実は、この作品を私に教えてくれたのは、私が学生時代に家庭教師をしたひとりの少女でした。勉強の後に『トムは真夜中の庭で』を読んでやっていると、学校の図書室に「ピアス」という人の本があるというのです。
児童文学について、まだ多くを知らず、面白い思った本をただ読んでいた私は、早速彼女に借りてきてもらって、まぎれもなく同じ作者の作品だったこの本と出会ったのでした(当初の版は学習研究社の「少年少女学研文庫」の一冊で、堀内誠一さんの装丁になる小ぶりの赤い箱入りのシリーズでした)。
もう一つ、犬の話の最後として。この時の少女に私は一匹の白い子犬をプレゼントされました。
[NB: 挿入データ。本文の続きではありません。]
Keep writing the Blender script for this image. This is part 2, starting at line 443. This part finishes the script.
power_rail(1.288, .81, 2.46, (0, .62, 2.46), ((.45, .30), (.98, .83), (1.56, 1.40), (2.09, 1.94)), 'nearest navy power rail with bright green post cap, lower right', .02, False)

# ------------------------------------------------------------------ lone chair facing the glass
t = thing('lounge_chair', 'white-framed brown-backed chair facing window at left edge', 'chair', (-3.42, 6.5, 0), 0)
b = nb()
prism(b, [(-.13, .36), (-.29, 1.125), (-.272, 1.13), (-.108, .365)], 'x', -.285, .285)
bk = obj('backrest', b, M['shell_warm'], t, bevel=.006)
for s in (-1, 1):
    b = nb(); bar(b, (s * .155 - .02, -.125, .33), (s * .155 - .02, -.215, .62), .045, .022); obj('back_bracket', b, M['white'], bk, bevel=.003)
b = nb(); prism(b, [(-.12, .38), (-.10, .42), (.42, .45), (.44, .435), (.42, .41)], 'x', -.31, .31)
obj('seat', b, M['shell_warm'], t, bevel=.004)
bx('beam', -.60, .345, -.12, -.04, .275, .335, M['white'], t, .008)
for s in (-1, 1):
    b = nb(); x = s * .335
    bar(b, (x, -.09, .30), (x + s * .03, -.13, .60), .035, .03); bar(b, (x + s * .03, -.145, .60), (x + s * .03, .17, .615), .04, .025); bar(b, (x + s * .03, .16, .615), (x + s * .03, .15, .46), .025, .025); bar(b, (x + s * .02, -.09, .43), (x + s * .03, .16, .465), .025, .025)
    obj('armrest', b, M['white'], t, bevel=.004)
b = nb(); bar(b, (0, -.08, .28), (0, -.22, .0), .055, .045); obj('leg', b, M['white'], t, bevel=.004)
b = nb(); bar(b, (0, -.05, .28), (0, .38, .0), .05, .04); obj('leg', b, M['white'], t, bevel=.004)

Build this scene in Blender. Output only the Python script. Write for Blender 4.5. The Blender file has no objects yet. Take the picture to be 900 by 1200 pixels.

「先生がきっと喜ぶと思って、お友だちの家に生まれたのを、もらってきちゃった」
瞳を輝かせて語る少女に、私はアパート住まいで、犬は飼えないの、とはどうしても言えずに、貰ってきてしまいました。そしてその子犬の名を、『トムは真夜中の庭で』の少女にちなんで、ハティと付けたのです。
結局、ハティは実家に預けて育ててもらい、彼女は14年の生涯を全うしました。
そのハティを毎日散歩していた父が15年前の夏に亡くなり、翌日、友人の家で生まれた子犬が、実はアンだったというわけです。